What you have to do = Write the data out again, character for character, with no images.

Information shown =
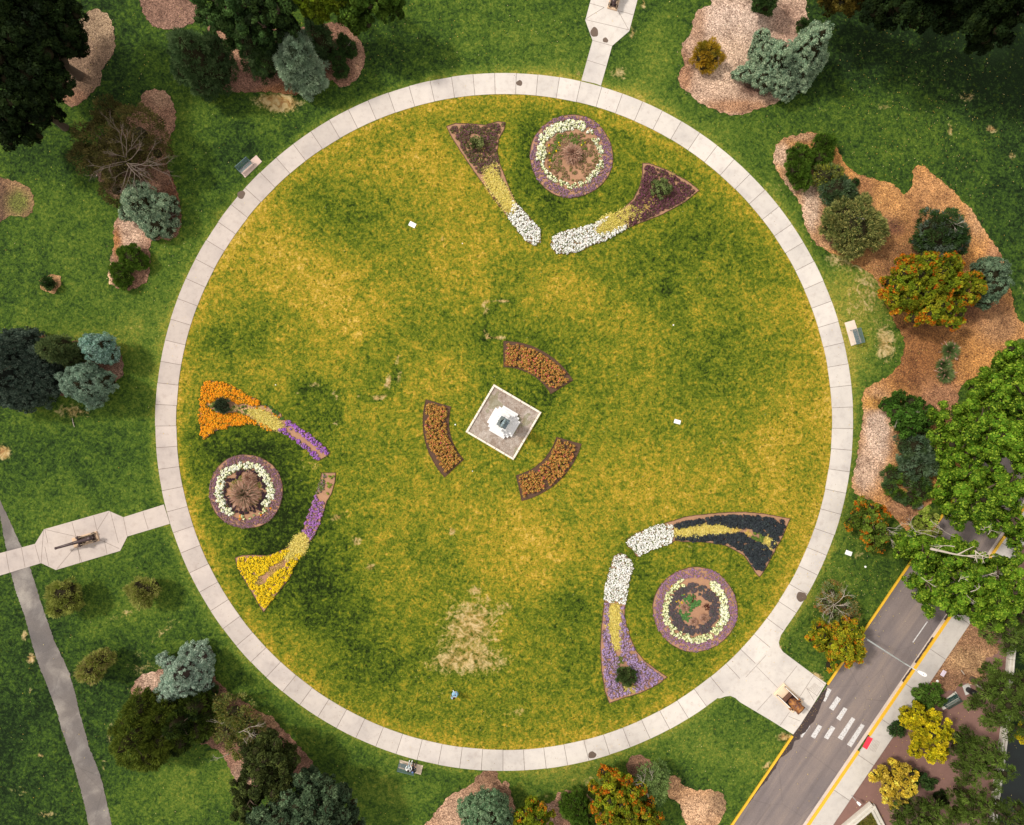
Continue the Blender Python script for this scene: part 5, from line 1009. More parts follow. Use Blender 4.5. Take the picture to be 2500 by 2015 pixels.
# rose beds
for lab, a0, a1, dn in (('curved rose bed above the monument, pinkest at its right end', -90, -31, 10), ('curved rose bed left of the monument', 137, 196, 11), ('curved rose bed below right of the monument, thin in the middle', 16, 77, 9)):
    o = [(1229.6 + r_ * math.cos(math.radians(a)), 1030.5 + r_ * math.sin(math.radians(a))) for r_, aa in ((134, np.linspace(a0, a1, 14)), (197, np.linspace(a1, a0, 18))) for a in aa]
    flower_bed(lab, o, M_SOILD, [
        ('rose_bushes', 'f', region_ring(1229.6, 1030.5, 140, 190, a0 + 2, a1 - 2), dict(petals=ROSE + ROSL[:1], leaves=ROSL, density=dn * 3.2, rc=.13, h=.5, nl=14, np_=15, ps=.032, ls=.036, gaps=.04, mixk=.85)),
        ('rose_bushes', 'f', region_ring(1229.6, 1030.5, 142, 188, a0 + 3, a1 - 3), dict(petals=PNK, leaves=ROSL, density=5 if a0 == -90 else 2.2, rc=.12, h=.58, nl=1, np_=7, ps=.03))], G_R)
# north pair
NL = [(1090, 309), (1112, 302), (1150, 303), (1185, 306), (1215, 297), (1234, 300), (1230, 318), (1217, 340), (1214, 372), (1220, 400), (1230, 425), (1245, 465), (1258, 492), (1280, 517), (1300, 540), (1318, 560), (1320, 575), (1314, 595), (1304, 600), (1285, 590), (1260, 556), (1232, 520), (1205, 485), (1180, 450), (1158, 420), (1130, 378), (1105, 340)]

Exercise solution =
Continue the Blender Python script for this scene: part 5, from line 1009. More parts follow. Use Blender 4.5. Take the picture to be 2500 by 2015 pixels.
# rose beds
for lab, a0, a1, dn in (('curved rose bed above the monument, pinkest at its right end', -90, -31, 10), ('curved rose bed left of the monument', 137, 196, 11), ('curved rose bed below right of the monument, thin in the middle', 16, 77, 9)):
    o = [(1229.6 + r_ * math.cos(math.radians(a)), 1030.5 + r_ * math.sin(math.radians(a))) for r_, aa in ((134, np.linspace(a0, a1, 14)), (197, np.linspace(a1, a0, 18))) for a in aa]
    flower_bed(lab, o, M_SOILD, [
        ('rose_bushes', 'f', region_ring(1229.6, 1030.5, 140, 190, a0 + 2, a1 - 2), dict(petals=ROSE + ROSL[:1], leaves=ROSL, density=dn * 3.2, rc=.13, h=.5, nl=14, np_=15, ps=.032, ls=.036, gaps=.04, mixk=.85)),
        ('rose_bushes', 'f', region_ring(1229.6, 1030.5, 142, 188, a0 + 3, a1 - 3), dict(petals=PNK, leaves=ROSL, density=5 if a0 == -90 else 2.2, rc=.12, h=.58, nl=1, np_=7, ps=.03))], G_R)
# north pair
NL = [(1090, 309), (1112, 302), (1150, 303), (1185, 306), (1215, 297), (1234, 300), (1230, 318), (1217, 340), (1214, 372), (1220, 400), (1230, 425), (1245, 465), (1258, 492), (1280, 517), (1300, 540), (1318, 560), (1320, 575), (1314, 595), (1304, 600), (1285, 590), (1260, 556), (1232, 520), (1205, 485), (1180, 450), (1158, 420), (1130, 378), (1105, 340)]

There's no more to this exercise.